"Pharaoh heard what had happened, and he tried to kill Moses" (Ex. 2.14). Sounds like Pharaoh hardened his heart long before. "I don’t know the LORD, and I will not let Israel go" (Ex. 5.2). "Pharaoh replied, 'Moses and Aaron, why are you distracting the people from their tasks? Get back to work! Look, there are many of your people in the land, and you are stopping them from their work'" (v.4). There is more of the same obstinacy in the rest of Exodus 5.

"Then the LORD told Moses, 'Now you will see what I will do to Pharaoh. When he feels the force of my strong hand, he will let the people go. In fact, he will force them to leave his land!'" (Ex. 6.1) "I will make you seem like God to Pharaoh" (Ex. 7.1). Seems like God is giving Pharaoh the free choice, doing much convincing with these 10 plagues. Pharaoh initially does not let them go, but then later does, only to go after them to try to stop them. Pharaoh was stubborn to the end.

I think Pharaoh trying to slay Moses and not letting the Hebrews go is a prior instance of the Pharaoh hardening his own heart first, don't you think? "Pharaoh’s heart, however, remained hard. He still refused to listen, just as the LORD had predicted" (Ex. 7.13).

John Piper did not include Ex. 7.13 as one of the instances of specifically hardening by either Pharaoh or God. I agree. "Aaron's rod swallowed up their rods, and he [Aaron] hardened Pharaoh's heart, that he hearkened not unto them [Moses and Aaron]; as the LORD had said" (Ex. 7.12,13). The first active instance mentioned specifically, though, of 'hardening' his own heart first was 8.15,32 before God first hardened his heart in 9.12.

If you count the number of instances of the Pharaoh hardened his own heart and God hardening his heart, they are about the same number. So which takes precedence? Pharaoh already seemed quite hardened before the incident of the snakes.

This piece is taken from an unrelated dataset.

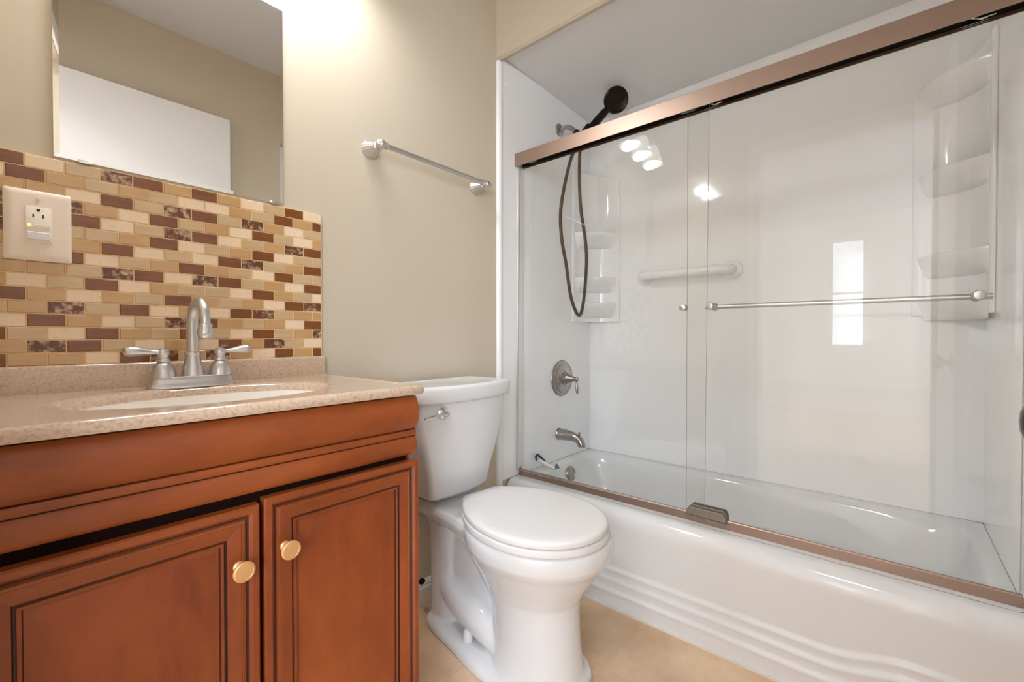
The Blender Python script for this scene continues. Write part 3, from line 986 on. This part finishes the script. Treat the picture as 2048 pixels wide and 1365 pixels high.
hose = [h0, Vector((1.762, -.112, 1.800)) - HB, Vector((1.728, -.096, 1.68)) - HB] + [Vector((x, yh, z)) - HB for x, z in pts] + [Vector((1.815, -.125, 1.885)) - HB]
tube(bm, catmull(hose, 10), .0080, 12)
link('hose', bm, M_hose, hs)

# small white and blue plastic cleaning tool standing in the tub corner
ct = empty('cleaning_brush', (1.615, -.04, RIM), 'small white brush with navy hook end leaning in the tub corner', 'brush')
bm = bmesh.new()
tube(bm, catmull([(-.006, .014, .046), (.008, .000, .034), (.030, -.022, .016), (.046, -.038, .006)], 5), [.010, .0125, .0145, .015], 14, flat=.55)
link('handle', bm, M_trim, ct)
bm = bmesh.new()
tube(bm, catmull([(-.016, .016, .044), (-.016, .020, .058), (-.006, .020, .066), (.004, .014, .058), (.014, .004, .046), (.022, -.006, .036)], 5), [.0042, .0052, .0056, .0054, .0045, .0025], 10)
link('hook', bm, M_navy, ct)
bm = bmesh.new()
loft(bm, [[(.036, -.052, .003), (.068, -.054, .003), (.052, -.050, .026)], [(.036, -.042, .003), (.068, -.044, .003), (.052, -.042, .026)]])
link('tip', bm, M_blue, ct)

# ------------------------------------------------------------------ sliding glass shower door
sd = empty('sliding_shower_door', (1.49, -.74, RIM), 'frameless sliding glass tub door with bronze header rail and bottom track', 'shower door')
def sdrel(o):
    o.location = (-1.49, .74, -RIM)
    return o
DYA, DYB = -.0065, YN + .0075
bm = bmesh.new()
pr = [(1.465, 1.6775), (1.465, 1.7305), (1.467, 1.7325), (1.521, 1.7325), (1.523, 1.7305), (1.523, 1.682), (1.5205, 1.682), (1.5205, 1.728), (1.4685, 1.728), (1.4685, 1.6775)]
loft(bm, [[(x, y, z) for x, z in pr] for y in (DYA, DYB)])
sdrel(link('header_rail', bm, M_rail, sd, smooth=30))
bm = bmesh.new()
box(bm, 1.4690, 1.5200, DYB, DYA, 1.724, 1.7275)
box(bm, 1.4990, 1.5010, DYB, DYA, 1.700, 1.724)
box(bm, 1.4690, 1.4705, DYB, DYA, 1.684, 1.724)
box(bm, 1.5185, 1.5200, DYB, DYA, 1.690, 1.724)
sdrel(link('rail_channel', bm, M_raild, sd))
bm = bmesh.new()
loft(bm, [[(x, y, z) for x, z in ((1.493, RIM), (1.493, RIM + .026), (1.495, RIM + .0285), (1.503, RIM + .0285), (1.506, RIM + .012), (1.528, RIM + .010), (1.530, RIM))] for y in (DYA, DYB)])
sdrel(link('bottom_track', bm, M_rail, sd, smooth=30))
bm = bmesh.new()
box(bm, 1.489, 1.500, -.0165, DYA, RIM, RIM + .038)
sdrel(link('track_end_cap', bm, M_rail, sd, bevel=.0015))
for ya, yb in ((-.0125, DYA), (DYB, DYB + .003)):
    bm = bmesh.new()
    box(bm, 1.478, 1.522, ya, yb, RIM + .030, 1.684)
    sdrel(link('wall_jamb', bm, M_jamb, sd, bevel=.002))
def panel(x, ya, yb, zb, zt, rollers, skew=0):
    bm = bmesh.new()
    fs = box(bm, x - .003, x + .003, ya, yb, zb, zt)
    for i in (0, 1, 2, 4): fs[i].material_index = 1
    if skew:                                   # the outer panel hangs a touch out of true
        piv = Vector((x, (ya + yb) / 2, 1.0))
        bmesh.ops.rotate(bm, cent=piv, matrix=Euler((0, R(1.1), R(.9))).to_matrix(), verts=bm.verts[:])
    g = sdrel(link('glass_panel', bm, [M_glass, M_gedge], sd, smooth=0))
    for y in rollers:
        bm = bmesh.new()
        lathe(bm, [(0, 0), (.011, 0), (.0125, .002), (.0125, .006), (0, .007)], (x - .010, y, 1.706), (1, 0, 0), 24)
        box(bm, x - .0045, x - .003, y - .022, y + .022, 1.683, 1.700)
        box(bm, x + .003, x + .0045, y - .022, y + .022, 1.683, 1.700)
        tube(bm, catmull([(x - .006, y - .035, 1.689), (x - .007, y - .010, 1.689), (x - .007, y + .006, 1.698), (x - .006, y + .030, 1.697)], 4), .0015, 8)
        link('roller', bm, M_chr, g)
    return g
GX0, GX1 = 1.4870, 1.5110
p0 = panel(GX0, -.795, -.0140, RIM + .031, 1.700, (-.735, -.09), 1)
p1 = panel(GX1, DYB + .004, -.7260, RIM + .022, 1.700, (-1.39, -.80))
# towel bar on the tub side of the inner panel
bm = bmesh.new()
bz = 1.043
tube(bm, [(GX1 + .052, -.770, bz), (GX1 + .052, -1.432, bz)], .0075, 16)
tb2 = link('towel_bar', bm, M_nick, p1); tb2['label'] = 'slim nickel towel bar'
for y in (-.800, -1.404):
    bm = bmesh.new()
    lathe(bm, [(0, 0), (.011, 0), (.012, .003), (.009, .006), (.008, .040), (.012, .044), (.012, .058), (0, .060)], (GX1 + .003, y, bz), (1, 0, 0), 20)
    lathe(bm, [(0, 0), (.011, 0), (.012, .002), (.010, .005), (0, .006)], (GX1 - .003, y, bz), (-1, 0, 0), 20)
    link('bracket', bm, M_nick, tb2)
bm = bmesh.new()
lathe(bm, [(0, 0), (.010, 0), (.011, .003), (.007, .006), (.006, .010), (.010, .013), (.010, .018), (0, .020)], (GX0 - .003, -.725, 1.040), (-1, 0, 0), 20)
lathe(bm, [(0, 0), (.010, 0), (.011, .003), (.008, .006), (0, .007)], (GX0 + .003, -.725, 1.040), (1, 0, 0), 20)
link('finger_pull', bm, M_nick, p0)
# centre guide on the track
bm = bmesh.new()
for xa, xb, zt in ((1.4790, 1.4825, .029), (1.4925, 1.4960, .034), (1.5160, 1.5190, .034)):
    l = []
    for y, z in ((-.733, 0), (-.736, zt * .55), (-.750, zt), (-.850, zt), (-.858, zt * .6), (-.859, 0)):
        l.append((y, RIM + .028 + z - .006))
    loft(bm, [[(xa, y, z) for y, z in l], [(xb, y, z) for y, z in l]])
box(bm, 1.479, 1.519, -.859, -.733, RIM + .018, RIM + .026)
sdrel(link('door_guide', bm, M_guide, sd, smooth=30, bevel=.0012))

And why must God hardening one's heart mean by irresistibly imposing? Why can't God harden a person's heart by giving the person the free choice, and when that person freely rebels, God hardens their heart? In other words, God takes into account through His foreknowledge all possible responses, and could foresee the necessity to harden the Pharaoh's heart in His design as a response to the Pharaoh's initial choice.